Mountain View, California — In an attempt to keep its hands clean and browsing the web a safer place, search engine titan Google announces its innovative alarm system for Safe Browsing notifications about compromised websites sent to network administrators allows them to detect phishing URLs.
The new phishing alert is part of Google Safe Browsing Alerts for Network Administrators, a service unveiled in September as an “experimental tool” that aggregates data from various URL blacklists, as well as Google’s own malware sensors.
The accumulated intelligence is offered for free to consumers, webmasters and network administrators alike running their own networks, to receive e-mail notifications indicating bad URLs if Google’s automated scanners find malicious content.

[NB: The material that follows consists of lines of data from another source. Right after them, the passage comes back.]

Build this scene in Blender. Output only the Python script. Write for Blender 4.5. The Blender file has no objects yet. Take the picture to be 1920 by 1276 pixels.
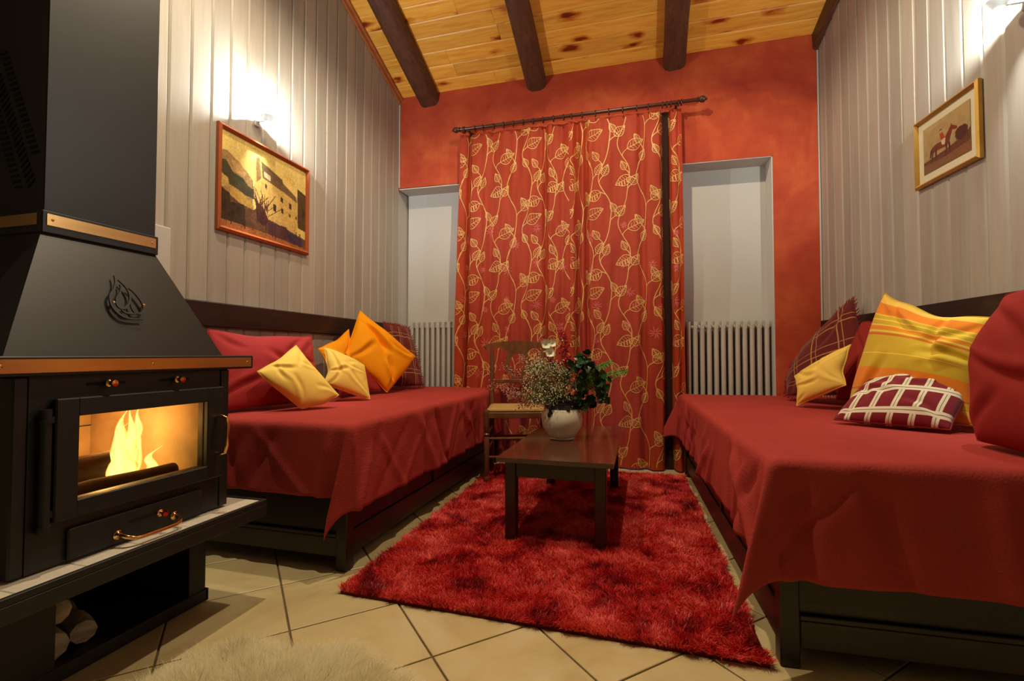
import bpy, bmesh, math, random
import numpy as np
from mathutils import Vector, Matrix
random.seed(7); rng = np.random.default_rng(7)
PI = math.pi
SC = bpy.context.scene
COL = SC.collection

# ------------------------------------------------------------------ camera
cam_d = bpy.data.cameras.new('camera'); cam = bpy.data.objects.new('camera', cam_d); COL.objects.link(cam)
cam_d.sensor_fit = 'HORIZONTAL'; cam_d.sensor_width = 36.0; cam_d.lens = 900.0/1920.0*36.0
cam_d.clip_start = 0.02; cam_d.clip_end = 60
_yaw, _pit = math.radians(15.4), math.radians(1.65)
_fw = Vector((-math.sin(_yaw)*math.cos(_pit), math.cos(_yaw)*math.cos(_pit), math.sin(_pit)))
cam.location = (0, 0, 0.85); cam.rotation_euler = _fw.to_track_quat('-Z', 'Y').to_euler()
SC.camera = cam

# ------------------------------------------------------------------ world, lights, exposure
SC.view_settings.view_transform = 'Standard'; SC.view_settings.look = 'None'
SC.view_settings.gamma = 1.0; SC.view_settings.use_curve_mapping = False
SC.view_settings.exposure = 0.1
W = bpy.data.worlds.new('dusk'); SC.world = W; W.use_nodes = True
W.node_tree.nodes['Background'].inputs[0].default_value = (0.10, 0.22, 1.0, 1)   # blue hour outside the window
W.node_tree.nodes['Background'].inputs[1].default_value = 2.2
def lamp(name, loc, watts, col, rad, kind='POINT', rot=None, spot=None, blend=.4, size=None):
    d = bpy.data.lights.new(name, kind); d.energy = watts; d.color = col
    if kind in ('POINT', 'SPOT'): d.shadow_soft_size = rad
    if kind == 'SPOT': d.spot_size = spot; d.spot_blend = blend
    o = bpy.data.objects.new(name, d); COL.objects.link(o); o.location = loc
    if rot: o.rotation_euler = rot
    return o
SC_L = Vector((-1.955, 2.12, 2.150)); SC_R = Vector((1.228, 2.075, 2.125))      # wall sconces
CL_A = Vector((-1.22, 1.32, 3.70)); CL_B = Vector((-.30, 2.00, 3.45))        # spots on the beams above, out of frame
lamp('sconce_left_bulb', SC_L, 42, (0.97, 1.0, 0.95), .008)
lamp('sconce_right_bulb', SC_R, 33, (0.97, 1.0, 0.95), .008)
lamp('ceiling_bulb_a', CL_A - Vector((0, 0, .03)), 140, (1.0, 0.82, 0.56), .02, 'SPOT', (0, 0, 0), math.radians(124), .6)
lamp('ceiling_bulb_b', CL_B - Vector((0, 0, .03)), 120, (1.0, 0.82, 0.56), .03, 'SPOT', (0, 0, 0), math.radians(150), .35)
lamp('fire_light', (-1.56, 1.10, 0.60), 4, (1.0, 0.55, 0.18), .05)

# ------------------------------------------------------------------ materials
def new_mat(name):
    m = bpy.data.materials.new(name); m.use_nodes = True; nt = m.node_tree
    return m, nt, nt.nodes['Principled BSDF']
def setin(n, k, v):
    if k in n.inputs: n.inputs[k].default_value = v
def c4(c): return (c[0], c[1], c[2], 1.0)
def coords(nt, kind='Object', scale=(1, 1, 1)):
    tc = nt.nodes.new('ShaderNodeTexCoord'); mp = nt.nodes.new('ShaderNodeMapping')
    mp.inputs['Scale'].default_value = scale
    nt.links.new(tc.outputs[kind], mp.inputs['Vector']); return mp
def noise(nt, vec, scale, detail=4, rough=.55, dist=0.0):
    n = nt.nodes.new('ShaderNodeTexNoise'); n.inputs['Scale'].default_value = scale
    n.inputs['Detail'].default_value = detail; n.inputs['Roughness'].default_value = rough
    n.inputs['Distortion'].default_value = dist
    nt.links.new(vec.outputs[0], n.inputs['Vector']); return n
def ramp(nt, fac, stops, interp='LINEAR'):
    r = nt.nodes.new('ShaderNodeValToRGB'); r.color_ramp.interpolation = interp
    e = r.color_ramp.elements
    while len(e) > 1: e.remove(e[-1])
    e[0].position = stops[0][0]; e[0].color = c4(stops[0][1])
    for p, c in stops[1:]:
        x = e.new(p); x.color = c4(c)
    nt.links.new(fac, r.inputs[0]); return r
def bump(nt, h, strength, dist, b):
    bn = nt.nodes.new('ShaderNodeBump'); bn.inputs['Strength'].default_value = strength
    bn.inputs['Distance'].default_value = dist
    nt.links.new(h, bn.inputs['Height']); nt.links.new(bn.outputs[0], b.inputs['Normal']); return bn
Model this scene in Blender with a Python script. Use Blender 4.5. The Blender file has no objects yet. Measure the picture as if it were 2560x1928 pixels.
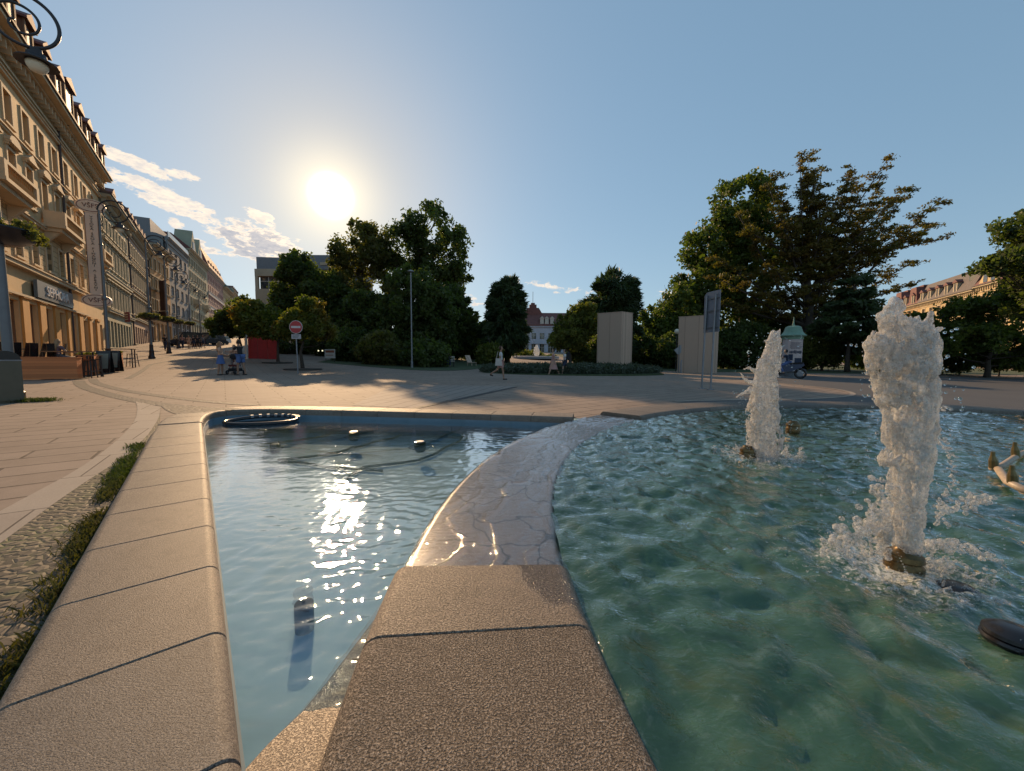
import bpy, bmesh, math, random
import numpy as np
from mathutils import Vector, Matrix, noise
R = math.radians
scene = bpy.context.scene
COL = scene.collection
rng = np.random.default_rng(7)
random.seed(7)

# ------------------------------------------------------------------ camera
EYE = 1.10
F = 960.0
PITCH = R(4.0)
ROLL = R(0.3)
cam_d = bpy.data.cameras.new('camera')
cam = bpy.data.objects.new('camera', cam_d)
COL.objects.link(cam)
cam_d.sensor_width = 36.0
cam_d.lens = F / 2560 * 36.0
cam_d.clip_start = 0.05
cam_d.clip_end = 4000
cam.location = (0, 0, EYE)
cam.rotation_euler = (Matrix.Rotation(-PITCH, 3, 'X') @ Matrix.Rotation(R(90), 3, 'X') @ Matrix.Rotation(ROLL, 3, 'Z')).to_euler()
scene.camera = cam
CM = cam.rotation_euler.to_matrix()
CO = Vector((0, 0, EYE))

def ray(px, py):
    return (CM @ Vector(((px - 1280) / F, -(py - 964) / F, -1))).normalized()

SUN = ray(828, 490)
SUN_EL = math.asin(SUN.z)
SUN_AZ = math.atan2(SUN.x, SUN.y)

# ------------------------------------------------------------------ sky
world = bpy.data.worlds.new('World')
scene.world = world
world.use_nodes = True
class NT:
    """small node-tree helper"""
    def __init__(s, nt):
        s.t = nt; nt.nodes.clear()
    def n(s, typ, **kw):
        nd = s.t.nodes.new(typ)
        for k, v in kw.items():
            if k.startswith('i_'):
                k2 = k[2:]
                key = int(k2) if k2.isdigit() else k2.replace('_', ' ')
                if isinstance(v, bpy.types.NodeSocket): s.t.links.new(v, nd.inputs[key])
                else: nd.inputs[key].default_value = v
            else: setattr(nd, k, v)
        return nd
    def lk(s, a, b): s.t.links.new(a, b)
    def m(s, op, a, b=None, c=None, clamp=False):
        nd = s.t.nodes.new('ShaderNodeMath'); nd.operation = op; nd.use_clamp = clamp
        for i, v in enumerate((a, b, c)):
            if v is None: continue
            if isinstance(v, bpy.types.NodeSocket): s.t.links.new(v, nd.inputs[i])
            else: nd.inputs[i].default_value = v
        return nd.outputs[0]
    def mix(s, f, a, b, typ='MIX'):
        nd = s.t.nodes.new('ShaderNodeMix'); nd.data_type = 'RGBA'; nd.blend_type = typ
        for key, v in ((0, f), (6, a), (7, b)):
            if isinstance(v, bpy.types.NodeSocket): s.t.links.new(v, nd.inputs[key])
            elif key == 0: nd.inputs[0].default_value = v
            else: nd.inputs[key].default_value = (*v[:3], 1)
        return nd.outputs[2]
    def ramp(s, f, stops, interp='LINEAR'):
        nd = s.t.nodes.new('ShaderNodeValToRGB'); nd.color_ramp.interpolation = interp
        el = nd.color_ramp.elements
        while len(el) < len(stops): el.new(0.5)
        for e, (p, c) in zip(el, stops):
            e.position = p
            e.color = (c, c, c, 1) if isinstance(c, (int, float)) else (*c[:3], 1)
        s.t.links.new(f, nd.inputs[0])
        return nd.outputs[0]
    def noise(s, vec, scale, detail=3, rough=.55, dist=0.0):
        nd = s.t.nodes.new('ShaderNodeTexNoise')
        nd.inputs['Scale'].default_value = scale; nd.inputs['Detail'].default_value = detail
        nd.inputs['Roughness'].default_value = rough; nd.inputs['Distortion'].default_value = dist
        if vec is not None: s.t.links.new(vec, nd.inputs['Vector'])
        return nd.outputs['Fac']

w = NT(world.node_tree)
out = w.n('ShaderNodeOutputWorld')
sky = w.n('ShaderNodeTexSky', sky_type='NISHITA', sun_disc=False, sun_elevation=SUN_EL, sun_rotation=SUN_AZ,
          altitude=400, air_density=1.0, dust_density=0.5, ozone_density=2.0)
tc = w.n('ShaderNodeTexCoord')
nrm = w.n('ShaderNodeVectorMath', operation='NORMALIZE', i_0=tc.outputs['Generated'])
D = nrm.outputs[0]
sep = w.n('ShaderNodeSeparateXYZ', i_0=D)
az = w.m('ARCTAN2', sep.outputs[0], sep.outputs[1])
el = w.m('ARCSINE', sep.outputs[2])
# sunlight scattered in the air near the sun
dot = w.n('ShaderNodeVectorMath', operation='DOT_PRODUCT', i_0=D, i_1=tuple(SUN))
ang = w.m('ARCCOSINE', w.m('MINIMUM', dot.outputs['Value'], 1.0))
def gauss(k, s_):
    return w.m('MULTIPLY', w.m('EXPONENT', w.m('MULTIPLY', w.m('POWER', w.m('DIVIDE', ang, s_), 2.0), -1.0)), k)
g_disc = gauss(40.0, R(1.15))
g_near = gauss(0.45, R(4.8))
g_mid = gauss(0.14, R(9.0))
g_far = gauss(0.17, R(16.0))
SKY_STR = 0.10
sky_hsv = w.n('ShaderNodeHueSaturation', i_Saturation=1.2, i_Value=1.0, i_Color=sky.outputs[0])
# the brightest part of the physical sky near the low sun is compressed, as thin high haze does
base = w.n('ShaderNodeGamma', i_Color=sky_hsv.outputs[0], i_Gamma=0.38)
base2 = w.mix(1.0, base.outputs[0], (2.18, 2.62, 2.90), 'MULTIPLY')
# clouds: elongated banks over the street, given by direction
def azel(px, py):
    r = ray(px, py)
    return math.atan2(r.x, r.y), math.asin(r.z)
blobs = [  # px,py of both ends, half thickness px, weight
    ((245, 368), (410, 440), 19, .95), ((255, 420), (560, 560), 28, .88), ((500, 560), (600, 625), 20, .55),
    ((612, 525), (688, 560), 17, 1.0), ((415, 428), (490, 447), 13, .8), ((550, 575), (750, 650), 60, 1.0),
    ((420, 550), (456, 566), 14, .7), ((420, 590), (550, 630), 16, .85), ((500, 570), (545, 580), 12, .6), ((640, 640), (760, 690), 30, .55),
    ((1300, 700), (1470, 735), 14, .4), ((1120, 735), (1200, 760), 18, .5), ((1650, 735), (1780, 752), 14, .4), ((200, 345), (250, 362), 10, .4)]
mask = None
for (a, b, t, wt) in blobs:
    a1, e1 = azel(*a); a2, e2 = azel(*b)
    ca, ce = (a1 + a2) / 2, (e1 + e2) / 2
    L = math.hypot(a2 - a1, e2 - e1); th = math.atan2(e2 - e1, a2 - a1)
    hw = L / 2 * 1.18; ht = t / F * .66
    du = w.m('SUBTRACT', az, ca); dv = w.m('SUBTRACT', el, ce)
    p = w.m('DIVIDE', w.m('ADD', w.m('MULTIPLY', du, math.cos(th)), w.m('MULTIPLY', dv, math.sin(th))), hw)
    q = w.m('DIVIDE', w.m('SUBTRACT', w.m('MULTIPLY', dv, math.cos(th)), w.m('MULTIPLY', du, math.sin(th))), ht)
    d2 = w.m('ADD', w.m('POWER', w.m('ABSOLUTE', p), 2.4), w.m('POWER', w.m('ABSOLUTE', q), 2.0))
    v = w.m('MULTIPLY', w.m('SUBTRACT', 1.25, d2, clamp=False), wt)
    mask = v if mask is None else w.m('MAXIMUM', mask, v)
uv = w.n('ShaderNodeCombineXYZ', i_0=az, i_1=el)
mp = w.n('ShaderNodeMapping', i_0=uv.outputs[0]); mp.inputs['Rotation'].default_value = (0, 0, R(27)); mp.inputs['Scale'].default_value = (1, 2.2, 1)
n1 = w.noise(mp.outputs[0], 22, 6, .62)
n2 = w.noise(mp.outputs[0], 60, 6, .65)
cm = w.m('ADD', w.m('MAXIMUM', mask, -1.0), w.m('MULTIPLY', w.m('SUBTRACT', w.m('ADD', w.m('MULTIPLY', n1, .65), w.m('MULTIPLY', n2, .35)), .52), 6.5))
cmask = w.ramp(cm, [(0.10, 0), (0.60, 1)], 'EASE')
# light, thin edges and grey thick middles
thick = w.ramp(cm, [(0.55, 0), (1.0, 1)])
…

“A single network or ISP can host hundreds or thousands of different Websites,” Google security team members Nav Jagpal and Ke Wang wrote at the time in a joint blog post. “Although network administrators may not be responsible for running the Websites themselves, they have an interest in the quality of the content being hosted on their networks. We are hoping that with this additional level of information, administrators can help make the Internet safer by working with Webmasters to remove malicious content and fix security vulnerabilities.”
Google last week said that it has added a new notification feature for phishing URLs to the mix, and e-mails warnings to administrators. Phishing sites try to obtain personal information from a victim, often by deceiving them into believing the page they have landed on is legitimate.
“Today we are adding phishing URLs to the notification messages. This means that in addition to being alerted to compromised URLs found on networks, you will be alerted to phishing URLs as well,” Google announces via its Online Security Blog.
End-user products can tap into this data mine via an open API (application programming interface). For example, Mozilla Firefox and Google Chrome both check URLs through the service and block access to them if they are listed as malicious. Webmasters can verify if their websites are affected from their Google Webmaster Tools accounts and since late last month, AS admins can also sign up to receive alerts about bad URLs on their networks.
“We would also like to point out the XML notification feature,” Jagpal wrote Oct. 14. “By default, we send notification messages in a simple e-mail message. However, we realize that some of you may want to process these notifications by a script, so we have added the ability to receive messages in XML format. Click on an AS in your list to modify preferences, such as enabling the XML notification feature.”
To begin receiving such notifications, network administrators must first register with Google’s Safe Browsing Alerts for Network Administrators site.